Copy exactly the lines from the start of the material through the line with "cables hanging under the window')". Pictures stay out of the copy.

-=-=-=-=-

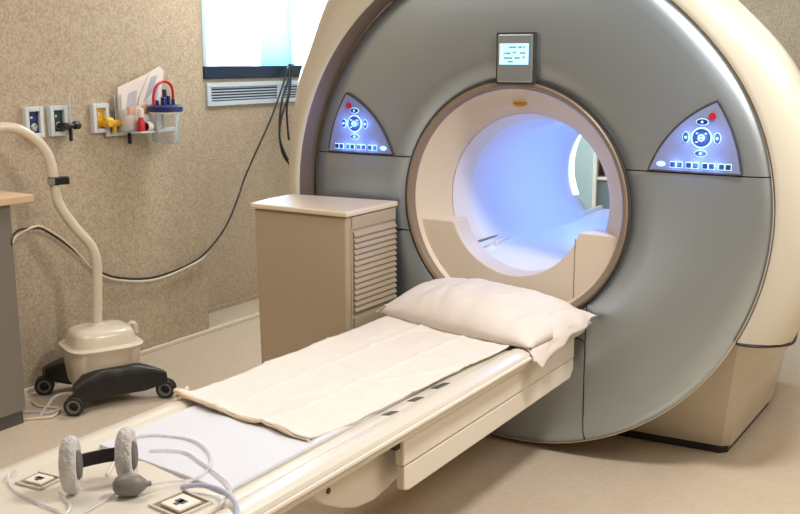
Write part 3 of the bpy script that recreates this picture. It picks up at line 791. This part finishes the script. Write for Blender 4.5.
# ------------------------------------------------------------------ cables on the wall
cw = [(-1.95, -.891, .825), (-1.99, -.852, .838), (-2.06, -.76, .842), (-2.17, -.60, .815), (-2.24, -.488, .783), (-2.25, -.347, .683), (-2.25, -.17, .526), (-2.25, -.003, .455), (-2.25, .248, .420), (-2.25, .567, .466), (-2.25, .787, .601), (-2.30, .974, .758), (-2.45, 1.217, .85), (-2.50, 1.394, 1.0), (-2.50, 1.55, 1.2), (-2.51, 1.70, 1.42), (-2.54, 1.79, 1.52), (-2.56, 1.84, 1.556)]
tag(obj('wall_cable', tube(bmesh.new(), cw, .0058, 8), 'cable', None, loc=(-2.25, 0, .5)), 'long black cable sagging along the left wall up to the window', 'cable')
cw2 = [(x+.004, y, z-.013-.004*math.sin(i)) for i, (x, y, z) in enumerate(cw[:11])]
cw2 = [(x+.004, y, z-.013+(.022 if 2 < i < 6 else 0)*1.0) for i, (x, y, z) in enumerate(cw[:11])]+[(-2.262, .69, .50)]
cw2 = cw2[:10]+[(-2.262, .66, .50)]
tag(obj('white_wall_cable', tube(bmesh.new(), cw2, .0055, 8), 'wcable', None, loc=(-2.25, 0, .5)), 'thin white cable running with the black one along the left wall', 'cable')
bund = [([(-2.55, 1.82, 1.556), (-2.52, 1.79, 1.50), (-2.45, 1.678, 1.359), (-2.45, 1.598, 1.199), (-2.45, 1.583, 1.069), (-2.45, 1.663, .93)], 'black cable hanging under the window with the widest bend'),
        ([(-2.55, 1.84, 1.556), (-2.52, 1.80, 1.50), (-2.46, 1.711, 1.391), (-2.46, 1.674, 1.261), (-2.46, 1.689, 1.062)], 'shortest black cable hanging under the window'),
        ([(-2.55, 1.86, 1.556), (-2.52, 1.81, 1.50), (-2.48, 1.656, 1.34), (-2.48, 1.617, 1.132), (-2.47, 1.632, .979), (-2.45, 1.69, .89)], 'longest black cable hanging under the window beside the scanner')]
for pts, lab in bund:
    tag(obj('hanging_cable', tube(bmesh.new(), pts, .007, 8), 'cable', None, loc=(-2.5, 1.7, 1.2)), lab, 'cable', 'black cables hanging under the window')

# ------------------------------------------------------------------ medical wall outlets
def outlet(yc, plate, label, fit=None):
    t = thing('gas_outlet', label, 'wall outlet', (XW, yc, 1.29), 'gas outlets on the left wall')
    y0, y1, z0, z1 = yc-.052, yc+.052, 1.226, 1.372
    obj('outlet_frame', B((XW, XW+.030, y0, y0+.022, z0, z1), (XW, XW+.030, y1-.022, y1, z0, z1), (XW, XW+.030, y0+.022, y1-.022, z0, z0+.022), (XW, XW+.030, y0+.022, y1-.022, z1-.022, z1)), 'oframe', t, smooth=False, bevel=.003)
    obj('outlet_plate', B((XW, XW+.014, y0+.022, y1-.022, z0+.022, z1-.022)), plate, t, smooth=False)
    bm = bmesh.new(); spin_axis(bm, [(0, 0), (.020, 0), (.020, .008), (.013, .010), (.011, .006), (0, .006)], (XW+.014, yc, 1.275), 'x', 24); s_ = obj('valve_socket', bm, 'chrome' if plate != 'yellow' else 'yellow', t)
    bm = bmesh.new(); cyl(bm, (XW+.014, yc-.012, 1.322), .006, 0, .006, 'x', 14); obj('release_button', bm, 'oframe', t)
    return t
outlet(-.492, 'oblue', 'blue plated gas outlet, nearest the bent pole')
g = outlet(-.350, 'ogreen', 'green plated gas outlet with a black valve and flow tube')
bm = bmesh.new(); cyl(bm, (XW+.012, -.350, 1.275), .017, 0, .07, 'x', 20, .003); cyl(bm, (XW+.055, -.350, 1.275), .012, -.01, .075, 'y', 16, .003); cyl(bm, (XW+.055, -.290, 1.275), .020, 0, .035, 'y', 20, .004); cyl(bm, (XW+.055, -.310, 1.20), .009, 0, .075, 'z', 14, .002)
vb = obj('valve_body', bm, 'black', g)
bm = bmesh.new(); cyl(bm, (XW+.055, -.292, 1.29), .011, 0, .14, 'z', 18, .002); obj('flow_tube', bm, 'clear', g)
g = outlet(-.088, 'yellow', 'yellow gas outlet with a brass yellow valve and clear flow tube')
bm = bmesh.new(); cyl(bm, (XW+.012, -.078, 1.275), .020, 0, .07, 'x', 20, .003); cyl(bm, (XW+.055, -.093, 1.278), .026, 0, .045, 'y', 22, .004); cyl(bm, (XW+.055, -.063, 1.272), .017, 0, .10, 'y', 20, .003); cyl(bm, (XW+.055, .017, 1.272), .023, 0, .022, 'y', 20, .004); cyl(bm, (XW+.055, -.033, 1.225), .012, 0, .05, 'z', 14, .002)
obj('valve_body', bm, 'yellow', g)
bm = bmesh.new(); cyl(bm, (XW+.050, -.006, 1.29), .009, 0, .125, 'z', 18, .002); cyl(bm, (XW+.050, .016, 1.29), .009, 0, .125, 'z', 18, .002); obj('flow_tube', bm, 'clear', g)

# rail, leaflets, bottle, canister
rl = thing('wall_rail', 'slim steel rail on the left wall under the leaflets', 'rail', (XW, .2, 1.21))
obj('rail_bar', B((XW+.018, XW+.032, -.06, .44, 1.205, 1.226)), 'oframe', rl, smooth=False, bevel=.003)
obj('rail_shelf', B((XW+.032, XW+.155, .055, .152, 1.218, 1.226)), 'oframe', rl, smooth=False, bevel=.002)
obj('rail_bracket', B((XW, XW+.018, -.02, .0, 1.206, 1.225), (XW, XW+.018, .38, .40, 1.206, 1.225)), 'chrome', rl, smooth=False)
bm = bmesh.new(); cyl(bm, (XW+.036, .085, 1.158), .010, 0, .066, 'z', 16, .003); obj('rail_clip', bm, 'black', rl)
lf = thing('leaflet_holder', 'wall holder stuffed with pale printed leaflets beside the yellow outlet', 'leaflet holder', (XW, .15, 1.23))
obj('holder_box', B((XW+.034, XW+.040, .0, .27, 1.228, 1.34), (XW+.034, XW+.10, .0, .006, 1.228, 1.34), (XW+.034, XW+.10, .264, .27, 1.228, 1.33), (XW+.094, XW+.10, .006, .264, 1.228, 1.31), (XW+.034, XW+.10, .006, .264, 1.228, 1.234)), 'clear', lf, smooth=False)
def leaf(pts, x, th, m_, name, par):
    bm = bmesh.new(); prism(bm, pts, 'x', x, x+th); return obj(name, bm, m_, par, smooth=False)
a = leaf([(.010, 1.236), (.255, 1.236), (.30, 1.55), (.215, 1.515), (.012, 1.450)], XW+.042, .006, 'paper', 'leaflet', lf)
leaf([(.055, 1.33), (.13, 1.36), (.14, 1.435), (.08, 1.42)], XW+.0482, .0008, 'papergrey', 'leaflet_print', a)
b = leaf([(.10, 1.236), (.258, 1.236), (.330, 1.53), (.30, 1.555), (.22, 1.51), (.15, 1.40)], XW+.052, .006, 'paper', 'leaflet', lf)
leaf([(.17, 1.37), (.24, 1.42), (.28, 1.51), (.235, 1.50)], XW+.0582, .0008, 'papergrey', 'leaflet_print', b)
leaf([(.215, 1.33), (.25, 1.35), (.29, 1.45), (.27, 1.46)], XW+.0582, .0008, 'papergrey', 'leaflet_print', b)
c_ = leaf([(.05, 1.236), (.18, 1.236), (.19, 1.36), (.06, 1.35)], XW+.064, .008, 'peach', 'leaflet', lf)
leaf([(.10, 1.236), (.14, 1.236), (.142, 1.356), (.105, 1.353)], XW+.0722, .0008, 'paper', 'leaflet_print', c_)
rb = thing('red_bottle', 'small red capped bottle between the leaflets and the canister', 'bottle', (XW+.12, .085, 1.226))
bm = bmesh.new(); spin_axis(bm, [(0, 0), (.020, 0), (.020, .05), (.012, .066), (.012, .07), (0, .07)], (XW+.125, .085, 1.226), 'z', 24); obj('bottle_body', bm, 'red', rb)
bm = bmesh.new(); cyl(bm, (XW+.125, .085, 1.298), .016, 0, .045, 'z', 20, .003); obj('bottle_cap', bm, 'paper', rb)
wb = thing('white_roll', 'small white roll with a dark core under the leaflets', 'roll', (XW+.12, .13, 1.226))
bm = bmesh.new(); cyl(bm, (XW+.13, .115, 1.25), .024, 0, .033, 'y', 24, .002); r_ = obj('roll_body', bm, 'white', wb)
bm = bmesh.new(); cyl(bm, (XW+.13, .110, 1.25), .020, 0, .010, 'y', 20, .002); obj('roll_core', bm, 'black', wb)
can = thing('suction_canister', 'clear suction canister with a dark blue lid and red hose', 'canister', (XW+.09, .30, 1.16))
px, py = XW+.140, .245
bm = bmesh.new(); spin_axis(bm, [(0, 1.155), (.068, 1.155), (.073, 1.165), (.082, 1.325), (.079, 1.325), (.070, 1.168), (.066, 1.160), (0, 1.160)], (px, py, 0), 'z', 36); obj('canister_jar', bm, 'clear', can)
bm = bmesh.new(); spin_axis(bm, [(0, 1.322), (.092, 1.322), (.092, 1.348), (.08, 1.356), (0, 1.358)], (px, py, 0), 'z', 36); ld = obj('canister_lid', bm, 'bluelid', can)
bm = bmesh.new(); spin_axis(bm, [(0, 1.312), (.086, 1.312), (.086, 1.322), (0, 1.322)], (px, py, 0), 'z', 36); obj('lid_gasket', bm, 'white', can)
bm = bmesh.new()
for dx, dy, h_, r in ((0, .0, .085, .012), (.02, -.03, .045, .014), (-.01, .035, .05, .012), (.03, .03, .035, .010), (.0, -.055, .03, .010)): cyl(bm, (px+dx, py+dy, 1.352), r, 0, h_, 'z', 16, .002)
obj('lid_port', bm, 'bluelid', ld)
bm = bmesh.new(); tube(bm, [(px, py-.078, 1.352), (px, py-.080, 1.40), (px, py-.055, 1.455), (px, py, 1.478), (px, py+.05, 1.455), (px, py+.062, 1.40), (px, py+.055, 1.352)], .0075, 10); obj('red_hose', bm, 'red', can)
obj('wall_mount', B((XW, px-.078, py-.02, py+.02, 1.28, 1.32)), 'oframe', can, smooth=False)

# ------------------------------------------------------------------ storage cabinet behind the scanner, seen through the bore
sc = thing('storage_cabinet', 'teal grey cabinet with a white open shelf seen through the scanner bore', 'cabinet', (-.6, 3.2, 0))
obj('cabinet_body', B((-.80, -.15, 2.98, 3.5, 0, .77)), 'teal', sc, smooth=False, bevel=.004)
obj('tall_cupboard', B((-1.25, -.802, 2.98, 3.5, 0, 1.75)), 'teal2', sc, smooth=False, bevel=.004)
obj('shelf_board', B((-.785, -.15, 2.96, 3.5, .772, .792)), 'white', sc, smooth=False, bevel=.003)
obj('shelf_post', B((-.800, -.772, 2.955, 2.985, .40, 1.5)), 'white', sc, smooth=False, bevel=.003)
obj('back_panel', B((-.80, -.15, 3.47, 3.5, .792, 1.5)), 'counterd', sc, smooth=False)
obj('top_board', B((-.80, -.15, 2.96, 3.5, 1.5, 1.52)), 'white', sc, smooth=False)
tag(obj('red_box', B((-.765, -.70, 3.05, 3.18, .793, .90)), 'red', None, smooth=False, bevel=.004, loc=(-.72, 3.1, .792)), 'small red box on the white shelf seen through the bore', 'box')

# ------------------------------------------------------------------ lights
def aim(o, tgt):
    o.rotation_euler = (Vector(tgt)-o.location).to_track_quat('-Z', 'Y').to_euler()
WARM = (1.0, .90, .78); NEUT = (1.0, .97, .93)
area('ceiling_and_fill_light', (1.4, -.9, 2.88), (0, 0, 0), .35, .35, 60, NEUT)
area('ceiling_and_fill_light', (2.6, -.6, 2.88), (0, 0, 0), .9, 2.2, 46, NEUT)
area('ceiling_and_fill_light', (1.0, -4.2, 2.88), (0, 0, 0), 2.0, 1.2, 16, NEUT)
area('ceiling_and_fill_light', (-1.2, -1.9, 2.88), (0, 0, 0), .9, .9, 34, WARM)  # added warm fill without a fixture, lifts the left wall
area('ceiling_and_fill_light', (1.6, 2.6, 2.88), (0, 0, 0), 1.4, .8, 9, NEUT)
area('ceiling_and_fill_light', (-1.5, .95, 2.88), (0, 0, 0), .9, .9, 46, (.97, .98, 1.0))  # added cool fill, brightens the recess and the wall near its corner
area('window_daylight', (-2.9, 2.1, 2.1), (0, math.radians(-90), 0), 1.0, 1.9, 190, (.86, .94, 1.0))

W = bpy.data.worlds.new('sky'); S.world = W; W.use_nodes = True
bg = W.node_tree.nodes['Background']; bg.inputs['Color'].default_value = (.86, .95, 1.0, 1); bg.inputs['Strength'].default_value = 1.6

# ------------------------------------------------------------------ camera
cam = bpy.data.cameras.new('camera'); co = bpy.data.objects.new('camera', cam); COL.objects.link(co)
cam.sensor_fit = 'HORIZONTAL'; cam.sensor_width = 36; cam.lens = 36*1002/800; cam.clip_start = .02
co.location = (1.734, -3.619, 1.594)
co.rotation_euler = (PI/2-.1953, 0, .5586)
S.camera = co
S.view_settings.view_transform = 'Standard'; S.view_settings.look = 'None'; S.view_settings.gamma = 1; S.view_settings.use_curve_mapping = False
S.view_settings.exposure = 0.0
S.cycles.use_denoising = True; S.cycles.max_bounces = 8; S.cycles.transparent_max_bounces = 16
S.cycles.sample_clamp_indirect = 6; S.cycles.caustics_reflective = False; S.cycles.caustics_refractive = False
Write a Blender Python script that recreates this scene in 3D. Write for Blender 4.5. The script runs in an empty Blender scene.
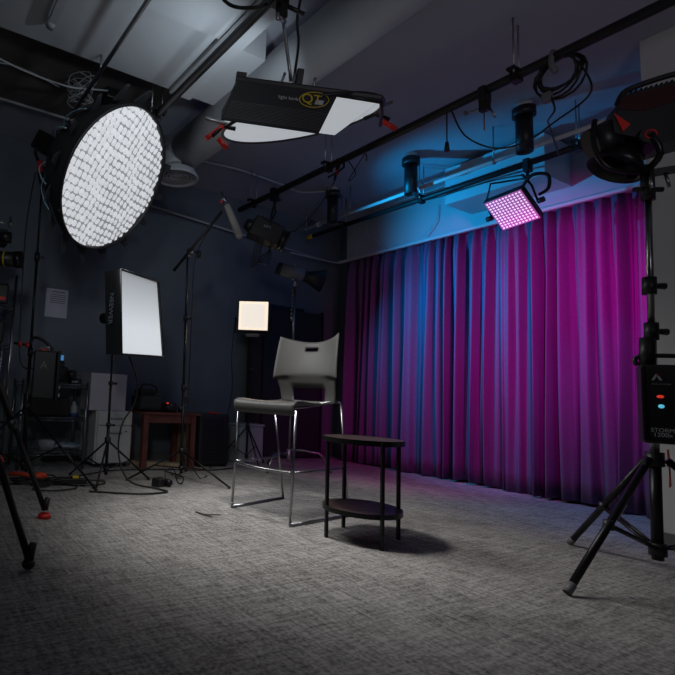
import bpy, bmesh, math, random
from mathutils import Vector, Matrix
random.seed(7)
C = bpy.context.scene.collection
R = math.radians

# ------------------------------------------------------------------ camera
def cam_axes(yaw, pitch, roll):
    f = Vector((math.sin(yaw)*math.cos(pitch), math.cos(yaw)*math.cos(pitch), math.sin(pitch)))
    r = Vector((math.cos(yaw), -math.sin(yaw), 0)); u = r.cross(f)
    r2 = r*math.cos(roll)+u*math.sin(roll); u2 = -r*math.sin(roll)+u*math.cos(roll)
    return r2, u2, f
cr, cu, cf = cam_axes(R(27.86), R(6.01), R(3.11))
cd = bpy.data.cameras.new('camera'); cam = bpy.data.objects.new('camera', cd); C.objects.link(cam)
cam.matrix_world = Matrix(((cr.x, cu.x, -cf.x, 0), (cr.y, cu.y, -cf.y, 0), (cr.z, cu.z, -cf.z, 0.82), (0, 0, 0, 1)))
cd.sensor_width = 36; cd.lens = 505.8/675*36; cd.shift_x = (337.5-169)/675; cd.clip_start = .05
bpy.context.scene.camera = cam
# ------------------------------------------------------------------ world, view
w = bpy.data.worlds.new('world'); bpy.context.scene.world = w; w.use_nodes = True
w.node_tree.nodes['Background'].inputs[0].default_value = (.5, .62, .85, 1)
w.node_tree.nodes['Background'].inputs[1].default_value = .022
vs = bpy.context.scene.view_settings
vs.view_transform = 'Standard'; vs.look = 'None'; vs.gamma = 1; vs.use_curve_mapping = False; vs.exposure = 0
# ------------------------------------------------------------------ lamps in the fixtures, unseen coloured lamps, added fills
def aim(o, p, t):
    d = (Vector(t)-Vector(p)).normalized(); o.location = p
    o.rotation_euler = d.to_track_quat('-Z', 'Y').to_euler()
def spot(name, p, t, e, col, size=60, blend=.5, rad=.05):
    l = bpy.data.lights.new(name, 'SPOT'); l.energy = e; l.color = col; l.spot_size = R(size); l.spot_blend = blend
    l.shadow_soft_size = rad
    o = bpy.data.objects.new(name, l); C.objects.link(o); aim(o, p, t); return o
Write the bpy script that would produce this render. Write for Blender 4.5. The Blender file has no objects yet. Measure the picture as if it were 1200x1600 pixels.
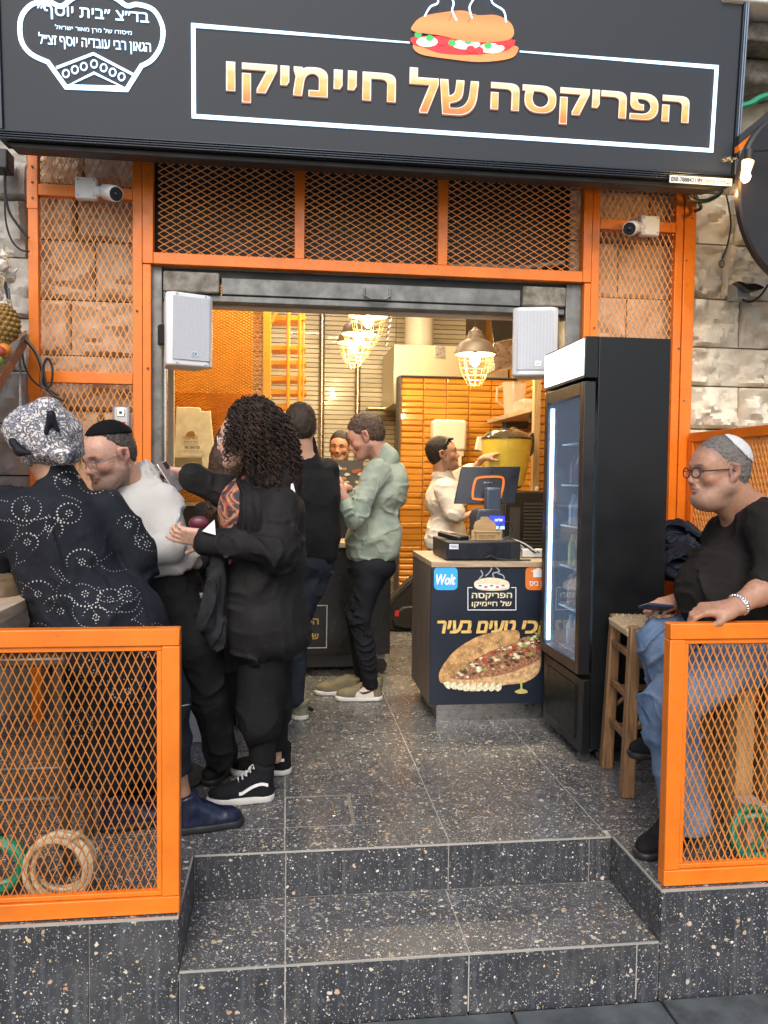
import bpy, bmesh, math, random
import numpy as np
from mathutils import Vector, Matrix
from mathutils.geometry import delaunay_2d_cdt
random.seed(7)
S = bpy.context.scene
R_ = math.radians
# ---------------------------------------------------------------- camera
FPX = 1234.0
EYE = np.array([0, 0, 1.33])
YAW = math.atan(152/FPX); PITCH = -math.atan(53/FPX); ROLL = 0.0118
_f = np.array([math.sin(YAW)*math.cos(PITCH), math.cos(YAW)*math.cos(PITCH), math.sin(PITCH)])
_r = np.array([math.cos(YAW), -math.sin(YAW), 0]); _u = np.cross(_r, _f)
_r2 = _r*math.cos(ROLL)+_u*math.sin(ROLL); _u2 = np.cross(_r2, _f)
cam = bpy.data.cameras.new('camera'); camo = bpy.data.objects.new('camera', cam)
S.collection.objects.link(camo); S.camera = camo
cam.sensor_fit = 'VERTICAL'; cam.sensor_height = 36; cam.lens = 36*FPX/1600
cam.clip_start = 0.05; cam.clip_end = 600
camo.matrix_world = Matrix(((_r2[0], _u2[0], -_f[0], EYE[0]), (_r2[1], _u2[1], -_f[1], EYE[1]), (_r2[2], _u2[2], -_f[2], EYE[2]), (0, 0, 0, 1)))
# ---------------------------------------------------------------- light
W = bpy.data.worlds.new("World"); S.world = W; W.use_nodes = True
nt = W.node_tree; bg = nt.nodes['Background']
sky = nt.nodes.new('ShaderNodeTexSky'); sky.sky_type = 'NISHITA'; sky.sun_disc = False
SUN_EL, SUN_AZ = 42, 192
sky.sun_elevation = R_(SUN_EL); sky.sun_rotation = R_(SUN_AZ); sky.air_density = 1.0; sky.dust_density = 3.0; sky.ozone_density = 1.0
nt.links.new(sky.outputs[0], bg.inputs[0]); bg.inputs[1].default_value = 0.14
sl = bpy.data.lights.new('sun', 'SUN'); sl.energy = 1.1; sl.angle = R_(30); sl.color = (1.0, 0.97, 0.93)
so = bpy.data.objects.new('sun', sl); S.collection.objects.link(so)
_a = R_(SUN_AZ); _e = R_(SUN_EL)
so.rotation_euler = Vector((math.sin(_a)*math.cos(_e), math.cos(_a)*math.cos(_e), math.sin(_e))).to_track_quat('Z', 'Y').to_euler()
S.view_settings.view_transform = 'Standard'; S.view_settings.look = 'None'
S.view_settings.exposure = 0.62; S.view_settings.gamma = 1; S.view_settings.use_curve_mapping = False
# ---------------------------------------------------------------- measuring helpers (a pixel of the 1200x1600 photo to a point of the place)
def ray(px, py): return _f+_r2*(px-600)/FPX-_u2*(py-800)/FPX
def aY(px, py, Y): d = ray(px, py); return EYE+d*(Y/d[1])
def aX(px, py, X): d = ray(px, py); return EYE+d*(X/d[0])
def aZ(px, py, Z): d = ray(px, py); return EYE+d*((Z-EYE[2])/d[2])
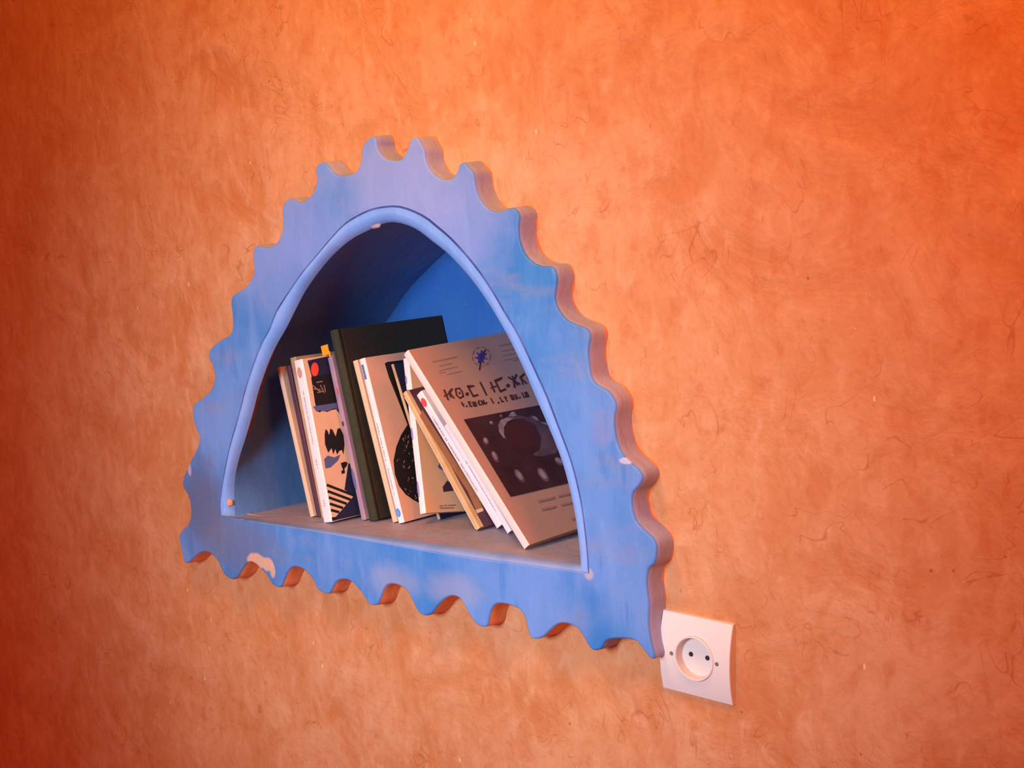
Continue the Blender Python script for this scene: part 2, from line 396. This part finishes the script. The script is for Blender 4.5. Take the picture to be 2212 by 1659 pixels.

-=-=-=-=-

▸ **WORKED ANSWER**
Write part 3 of the bpy script that recreates this picture. It picks up at line 791. This part finishes the script. Write for Blender 4.5.
# ------------------------------------------------------------------ cables on the wall
cw = [(-1.95, -.891, .825), (-1.99, -.852, .838), (-2.06, -.76, .842), (-2.17, -.60, .815), (-2.24, -.488, .783), (-2.25, -.347, .683), (-2.25, -.17, .526), (-2.25, -.003, .455), (-2.25, .248, .420), (-2.25, .567, .466), (-2.25, .787, .601), (-2.30, .974, .758), (-2.45, 1.217, .85), (-2.50, 1.394, 1.0), (-2.50, 1.55, 1.2), (-2.51, 1.70, 1.42), (-2.54, 1.79, 1.52), (-2.56, 1.84, 1.556)]
tag(obj('wall_cable', tube(bmesh.new(), cw, .0058, 8), 'cable', None, loc=(-2.25, 0, .5)), 'long black cable sagging along the left wall up to the window', 'cable')
cw2 = [(x+.004, y, z-.013-.004*math.sin(i)) for i, (x, y, z) in enumerate(cw[:11])]
cw2 = [(x+.004, y, z-.013+(.022 if 2 < i < 6 else 0)*1.0) for i, (x, y, z) in enumerate(cw[:11])]+[(-2.262, .69, .50)]
cw2 = cw2[:10]+[(-2.262, .66, .50)]
tag(obj('white_wall_cable', tube(bmesh.new(), cw2, .0055, 8), 'wcable', None, loc=(-2.25, 0, .5)), 'thin white cable running with the black one along the left wall', 'cable')
bund = [([(-2.55, 1.82, 1.556), (-2.52, 1.79, 1.50), (-2.45, 1.678, 1.359), (-2.45, 1.598, 1.199), (-2.45, 1.583, 1.069), (-2.45, 1.663, .93)], 'black cable hanging under the window with the widest bend'),
        ([(-2.55, 1.84, 1.556), (-2.52, 1.80, 1.50), (-2.46, 1.711, 1.391), (-2.46, 1.674, 1.261), (-2.46, 1.689, 1.062)], 'shortest black cable hanging under the window'),
        ([(-2.55, 1.86, 1.556), (-2.52, 1.81, 1.50), (-2.48, 1.656, 1.34), (-2.48, 1.617, 1.132), (-2.47, 1.632, .979), (-2.45, 1.69, .89)], 'longest black cable hanging under the window beside the scanner')]
for pts, lab in bund:
    tag(obj('hanging_cable', tube(bmesh.new(), pts, .007, 8), 'cable', None, loc=(-2.5, 1.7, 1.2)), lab, 'cable', 'black cables hanging under the window')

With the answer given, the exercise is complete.